El 26 de diciembre de 1991, ocurrió un evento de gran importancia en la Historia mundial. Fue la disolución de la Unión Soviética, un suceso con enormes repercusiones que pocos habían previsto. Solo el historiador Andrei Amalrík y el premio Nobel Alexander Solzhenitsyn, disidentes rusos, tuvieron el valor y la visión de prever este terremoto histórico.
A pesar de que es innegable que la Guerra Fría llegó a su fin, aún hay quienes intentan analizar la situación actual del mundo desde la perspectiva de una época que terminó hace cuatro décadas. Intentar comprender el presente utilizando los paradigmas de la Guerra Fría, incluso desde las ideologías de izquierda y derecha, es un error con consecuencias perjudiciales.

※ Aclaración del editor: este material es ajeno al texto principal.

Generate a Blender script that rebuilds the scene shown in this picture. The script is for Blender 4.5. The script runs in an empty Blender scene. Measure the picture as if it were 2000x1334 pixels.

La Historia ha seguido avanzando y sería una necedad intentar comprender la Europa de finales del siglo XIX basándose en la vida de Napoleón, quien fue definitivamente destronado en 1815. Es absurdo e incluso ridículo intentar entender nuestro mundo bajo la influencia de la Guerra Fría. Nuestro mundo ha seguido cambiando desde 1991 y lo que es aún más relevante es que este conjunto de cambios es constante e implica enormes desafíos sin precedentes para la humanidad.
En lugar de ser la democracia y la libertad realidades que se imponen de forma casi natural, la realidad es que están más amenazadas que nunca y esta amenaza no solo proviene del exterior, sino también en gran medida del interior. Un mundo que cambia es un intento de explicar qué es verdaderamente la democracia y su fragilidad, y qué es la agenda globalista, la cual amenaza el patriotismo y la continuidad misma de la democracia.